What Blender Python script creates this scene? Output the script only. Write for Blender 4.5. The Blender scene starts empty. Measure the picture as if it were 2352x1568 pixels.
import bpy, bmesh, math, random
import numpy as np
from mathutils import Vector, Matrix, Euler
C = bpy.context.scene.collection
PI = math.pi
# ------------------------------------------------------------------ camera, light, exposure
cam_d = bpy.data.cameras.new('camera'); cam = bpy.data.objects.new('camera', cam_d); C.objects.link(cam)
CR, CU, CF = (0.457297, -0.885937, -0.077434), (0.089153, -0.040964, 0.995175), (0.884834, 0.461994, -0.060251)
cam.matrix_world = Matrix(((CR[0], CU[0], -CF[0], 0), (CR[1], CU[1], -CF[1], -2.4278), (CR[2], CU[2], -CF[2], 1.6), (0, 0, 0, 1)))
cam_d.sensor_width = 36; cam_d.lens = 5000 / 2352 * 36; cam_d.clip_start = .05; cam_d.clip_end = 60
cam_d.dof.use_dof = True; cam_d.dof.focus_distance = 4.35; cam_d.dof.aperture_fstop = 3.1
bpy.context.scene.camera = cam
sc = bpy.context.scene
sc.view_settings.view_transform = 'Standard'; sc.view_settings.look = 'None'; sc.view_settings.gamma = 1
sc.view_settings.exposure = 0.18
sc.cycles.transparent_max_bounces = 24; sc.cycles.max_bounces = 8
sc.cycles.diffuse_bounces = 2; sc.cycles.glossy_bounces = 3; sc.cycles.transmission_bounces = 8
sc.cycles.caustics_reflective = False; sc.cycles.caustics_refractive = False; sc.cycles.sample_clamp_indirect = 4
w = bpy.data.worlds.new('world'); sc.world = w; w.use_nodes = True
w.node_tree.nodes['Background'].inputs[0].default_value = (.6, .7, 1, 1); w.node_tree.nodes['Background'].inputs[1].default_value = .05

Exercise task
Quote the data in full, keeping each word unchanged.

Exercise answer
What Blender Python script creates this scene? Output the script only. Write for Blender 4.5. The Blender scene starts empty. Measure the picture as if it were 2352x1568 pixels.
import bpy, bmesh, math, random
import numpy as np
from mathutils import Vector, Matrix, Euler
C = bpy.context.scene.collection
PI = math.pi
# ------------------------------------------------------------------ camera, light, exposure
cam_d = bpy.data.cameras.new('camera'); cam = bpy.data.objects.new('camera', cam_d); C.objects.link(cam)
CR, CU, CF = (0.457297, -0.885937, -0.077434), (0.089153, -0.040964, 0.995175), (0.884834, 0.461994, -0.060251)
cam.matrix_world = Matrix(((CR[0], CU[0], -CF[0], 0), (CR[1], CU[1], -CF[1], -2.4278), (CR[2], CU[2], -CF[2], 1.6), (0, 0, 0, 1)))
cam_d.sensor_width = 36; cam_d.lens = 5000 / 2352 * 36; cam_d.clip_start = .05; cam_d.clip_end = 60
cam_d.dof.use_dof = True; cam_d.dof.focus_distance = 4.35; cam_d.dof.aperture_fstop = 3.1
bpy.context.scene.camera = cam
sc = bpy.context.scene
sc.view_settings.view_transform = 'Standard'; sc.view_settings.look = 'None'; sc.view_settings.gamma = 1
sc.view_settings.exposure = 0.18
sc.cycles.transparent_max_bounces = 24; sc.cycles.max_bounces = 8
sc.cycles.diffuse_bounces = 2; sc.cycles.glossy_bounces = 3; sc.cycles.transmission_bounces = 8
sc.cycles.caustics_reflective = False; sc.cycles.caustics_refractive = False; sc.cycles.sample_clamp_indirect = 4
w = bpy.data.worlds.new('world'); sc.world = w; w.use_nodes = True
w.node_tree.nodes['Background'].inputs[0].default_value = (.6, .7, 1, 1); w.node_tree.nodes['Background'].inputs[1].default_value = .05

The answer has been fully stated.